Mistake 3: Short-changing the Analyze step. The most undervalued letter in TAAF is “A.” IEC 61014 requires multi-dimensional investigation including physical analysis, chemical analysis, and circumstantial analysis. If failure analysis stops at “replaced IC U12 and it works now,” systemic weaknesses remain undiagnosed and unaddressed. A well-functioning FRACAS (Failure Reporting, Analysis and Corrective Action System) is essential.
IEC 61014 sounds a strong note of caution: even seemingly successful modifications must be rigorously verified. Verification requires testing not only under the same conditions that produced the original failure, but also accounting for all stress factors previously applied. Moreover, a modification may introduce an entirely new failure mode — a well-known phenomenon in complex systems. For critical fixes, IEC 61014 recommends additional targeted testing for speculative failure modes that the modification might introduce.
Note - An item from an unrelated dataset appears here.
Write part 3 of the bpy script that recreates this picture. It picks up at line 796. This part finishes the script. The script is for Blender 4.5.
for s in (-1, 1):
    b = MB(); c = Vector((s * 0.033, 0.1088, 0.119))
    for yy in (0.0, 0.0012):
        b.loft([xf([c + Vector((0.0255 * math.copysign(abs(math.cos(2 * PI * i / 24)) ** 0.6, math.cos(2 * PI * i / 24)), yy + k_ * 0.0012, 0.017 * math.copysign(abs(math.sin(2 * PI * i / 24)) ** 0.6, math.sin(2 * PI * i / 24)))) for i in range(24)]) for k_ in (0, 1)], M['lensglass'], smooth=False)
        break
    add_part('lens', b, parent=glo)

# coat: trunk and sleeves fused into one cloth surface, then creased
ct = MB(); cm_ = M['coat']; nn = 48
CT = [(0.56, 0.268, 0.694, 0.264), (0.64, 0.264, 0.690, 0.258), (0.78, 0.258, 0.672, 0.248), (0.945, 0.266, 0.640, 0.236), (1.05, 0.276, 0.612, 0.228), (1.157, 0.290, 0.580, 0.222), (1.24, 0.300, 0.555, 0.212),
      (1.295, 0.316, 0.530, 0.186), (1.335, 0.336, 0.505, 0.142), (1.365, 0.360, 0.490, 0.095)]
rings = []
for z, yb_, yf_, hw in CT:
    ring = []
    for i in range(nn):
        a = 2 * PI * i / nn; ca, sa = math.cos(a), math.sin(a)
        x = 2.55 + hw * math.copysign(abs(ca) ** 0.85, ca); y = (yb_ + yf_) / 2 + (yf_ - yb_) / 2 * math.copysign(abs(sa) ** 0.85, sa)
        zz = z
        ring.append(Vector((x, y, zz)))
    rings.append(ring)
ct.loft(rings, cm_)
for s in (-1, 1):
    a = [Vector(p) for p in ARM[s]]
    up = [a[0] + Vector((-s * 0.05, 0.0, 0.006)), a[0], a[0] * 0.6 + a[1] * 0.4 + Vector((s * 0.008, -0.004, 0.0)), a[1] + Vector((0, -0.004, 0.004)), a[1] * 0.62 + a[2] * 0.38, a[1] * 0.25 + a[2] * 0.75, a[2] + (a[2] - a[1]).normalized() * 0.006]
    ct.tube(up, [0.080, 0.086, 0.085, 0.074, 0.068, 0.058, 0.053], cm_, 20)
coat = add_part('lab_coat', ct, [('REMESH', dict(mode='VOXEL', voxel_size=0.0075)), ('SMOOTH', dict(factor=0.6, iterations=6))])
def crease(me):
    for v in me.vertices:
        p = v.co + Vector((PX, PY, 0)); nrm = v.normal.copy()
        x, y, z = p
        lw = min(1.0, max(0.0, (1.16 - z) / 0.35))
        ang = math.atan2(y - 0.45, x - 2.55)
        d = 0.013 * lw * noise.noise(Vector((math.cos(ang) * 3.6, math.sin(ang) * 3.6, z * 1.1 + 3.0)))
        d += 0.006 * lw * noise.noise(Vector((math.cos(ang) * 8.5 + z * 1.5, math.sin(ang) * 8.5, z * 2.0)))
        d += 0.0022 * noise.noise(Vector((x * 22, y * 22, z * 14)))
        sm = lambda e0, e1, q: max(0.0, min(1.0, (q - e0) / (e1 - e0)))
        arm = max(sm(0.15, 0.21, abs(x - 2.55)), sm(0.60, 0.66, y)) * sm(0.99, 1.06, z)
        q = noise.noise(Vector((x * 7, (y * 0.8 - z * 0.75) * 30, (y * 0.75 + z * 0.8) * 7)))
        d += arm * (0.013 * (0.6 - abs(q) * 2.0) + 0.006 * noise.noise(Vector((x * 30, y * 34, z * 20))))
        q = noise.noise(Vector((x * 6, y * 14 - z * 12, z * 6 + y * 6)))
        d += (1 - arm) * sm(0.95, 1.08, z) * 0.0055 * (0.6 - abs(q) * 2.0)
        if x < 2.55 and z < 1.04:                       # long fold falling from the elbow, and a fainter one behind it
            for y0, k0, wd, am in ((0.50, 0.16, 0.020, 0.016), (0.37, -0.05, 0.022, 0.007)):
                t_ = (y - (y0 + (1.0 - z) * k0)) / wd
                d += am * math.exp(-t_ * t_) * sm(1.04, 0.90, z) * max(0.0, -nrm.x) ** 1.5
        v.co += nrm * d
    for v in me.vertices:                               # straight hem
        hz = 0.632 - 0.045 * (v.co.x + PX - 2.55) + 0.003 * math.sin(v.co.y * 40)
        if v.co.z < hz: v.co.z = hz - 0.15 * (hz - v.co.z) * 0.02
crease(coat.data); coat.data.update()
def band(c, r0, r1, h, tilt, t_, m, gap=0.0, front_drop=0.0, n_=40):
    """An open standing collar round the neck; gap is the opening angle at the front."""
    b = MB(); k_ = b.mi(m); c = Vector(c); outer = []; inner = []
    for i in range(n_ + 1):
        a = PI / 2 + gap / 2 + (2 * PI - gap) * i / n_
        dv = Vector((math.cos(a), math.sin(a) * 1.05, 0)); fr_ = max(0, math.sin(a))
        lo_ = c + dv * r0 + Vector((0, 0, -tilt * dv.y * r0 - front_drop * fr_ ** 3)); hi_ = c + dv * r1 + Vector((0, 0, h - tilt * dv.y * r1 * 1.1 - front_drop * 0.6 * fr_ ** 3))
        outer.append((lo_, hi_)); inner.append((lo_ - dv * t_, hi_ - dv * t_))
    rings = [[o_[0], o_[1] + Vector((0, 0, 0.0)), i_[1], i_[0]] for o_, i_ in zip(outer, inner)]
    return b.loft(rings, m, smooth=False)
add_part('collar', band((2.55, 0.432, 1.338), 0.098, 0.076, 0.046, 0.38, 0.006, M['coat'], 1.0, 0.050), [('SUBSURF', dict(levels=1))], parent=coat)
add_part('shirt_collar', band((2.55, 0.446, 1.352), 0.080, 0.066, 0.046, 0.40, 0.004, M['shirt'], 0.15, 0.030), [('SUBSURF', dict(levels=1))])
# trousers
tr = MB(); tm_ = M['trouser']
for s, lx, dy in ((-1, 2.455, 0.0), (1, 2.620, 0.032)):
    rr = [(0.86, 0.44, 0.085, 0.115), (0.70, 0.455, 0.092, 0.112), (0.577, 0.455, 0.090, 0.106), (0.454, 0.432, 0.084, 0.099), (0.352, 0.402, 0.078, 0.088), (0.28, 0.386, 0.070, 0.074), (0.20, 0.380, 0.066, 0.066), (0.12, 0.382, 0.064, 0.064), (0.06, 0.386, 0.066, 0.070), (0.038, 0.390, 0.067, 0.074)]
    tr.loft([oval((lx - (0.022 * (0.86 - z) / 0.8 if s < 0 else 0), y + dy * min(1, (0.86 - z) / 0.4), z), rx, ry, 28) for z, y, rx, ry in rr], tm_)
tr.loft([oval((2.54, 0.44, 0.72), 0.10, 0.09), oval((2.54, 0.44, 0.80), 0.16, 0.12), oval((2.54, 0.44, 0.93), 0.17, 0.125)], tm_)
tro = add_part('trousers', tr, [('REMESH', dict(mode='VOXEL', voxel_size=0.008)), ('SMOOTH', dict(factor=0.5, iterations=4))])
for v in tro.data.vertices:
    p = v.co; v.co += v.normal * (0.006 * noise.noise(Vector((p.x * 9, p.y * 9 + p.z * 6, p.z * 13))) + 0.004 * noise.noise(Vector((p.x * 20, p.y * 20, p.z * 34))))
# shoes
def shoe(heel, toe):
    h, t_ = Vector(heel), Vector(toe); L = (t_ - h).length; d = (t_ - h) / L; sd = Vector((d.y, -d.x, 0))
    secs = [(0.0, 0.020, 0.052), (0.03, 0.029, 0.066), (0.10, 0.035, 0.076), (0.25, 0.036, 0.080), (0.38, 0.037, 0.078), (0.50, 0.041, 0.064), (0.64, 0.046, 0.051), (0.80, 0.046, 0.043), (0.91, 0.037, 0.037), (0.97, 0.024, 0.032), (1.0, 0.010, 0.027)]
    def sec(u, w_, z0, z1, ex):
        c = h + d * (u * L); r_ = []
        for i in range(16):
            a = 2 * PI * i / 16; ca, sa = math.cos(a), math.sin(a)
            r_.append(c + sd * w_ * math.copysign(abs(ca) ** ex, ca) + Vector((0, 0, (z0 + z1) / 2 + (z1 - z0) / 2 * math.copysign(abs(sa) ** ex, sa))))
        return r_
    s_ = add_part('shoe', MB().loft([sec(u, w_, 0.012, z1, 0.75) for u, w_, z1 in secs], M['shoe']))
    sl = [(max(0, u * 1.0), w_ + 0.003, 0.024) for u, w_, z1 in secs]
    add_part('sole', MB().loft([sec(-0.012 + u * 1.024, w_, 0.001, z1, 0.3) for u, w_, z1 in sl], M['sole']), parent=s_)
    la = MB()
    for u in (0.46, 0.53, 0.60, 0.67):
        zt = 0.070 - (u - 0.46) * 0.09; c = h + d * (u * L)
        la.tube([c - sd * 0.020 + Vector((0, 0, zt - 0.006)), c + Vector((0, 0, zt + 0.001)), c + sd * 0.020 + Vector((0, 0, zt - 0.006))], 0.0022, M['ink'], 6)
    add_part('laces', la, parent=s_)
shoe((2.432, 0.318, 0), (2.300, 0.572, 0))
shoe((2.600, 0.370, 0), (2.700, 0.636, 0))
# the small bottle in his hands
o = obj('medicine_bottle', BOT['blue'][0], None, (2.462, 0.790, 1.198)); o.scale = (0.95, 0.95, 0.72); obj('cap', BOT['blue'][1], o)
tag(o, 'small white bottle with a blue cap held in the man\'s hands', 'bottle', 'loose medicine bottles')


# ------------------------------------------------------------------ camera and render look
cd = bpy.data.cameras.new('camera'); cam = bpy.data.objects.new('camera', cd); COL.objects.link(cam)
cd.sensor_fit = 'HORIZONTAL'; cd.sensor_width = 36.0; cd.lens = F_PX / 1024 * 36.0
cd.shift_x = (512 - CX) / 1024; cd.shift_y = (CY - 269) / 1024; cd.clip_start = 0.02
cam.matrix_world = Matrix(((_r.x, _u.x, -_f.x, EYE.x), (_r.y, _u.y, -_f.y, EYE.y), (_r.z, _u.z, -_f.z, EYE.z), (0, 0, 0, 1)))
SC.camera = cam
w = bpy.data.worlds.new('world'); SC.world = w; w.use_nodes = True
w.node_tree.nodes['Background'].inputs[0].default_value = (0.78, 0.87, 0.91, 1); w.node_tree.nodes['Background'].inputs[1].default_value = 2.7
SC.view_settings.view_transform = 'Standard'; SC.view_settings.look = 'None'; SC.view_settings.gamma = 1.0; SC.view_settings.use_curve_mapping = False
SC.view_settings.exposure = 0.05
At its heart, reliability growth is not about plotting an elegant growth curve for a quarterly review presentation. It is about building a product that does not wake you up at 3 AM with a customer escalation call. IEC 61014 provides a battle-tested methodology: from reliability goal setting in the concept phase, through FMEA/FTA analysis during design, through TAAF cycles during testing, and onward to continuous improvement in the field. Reliability is not something you test into a product — it is something you grow into a product, one design improvement at a time.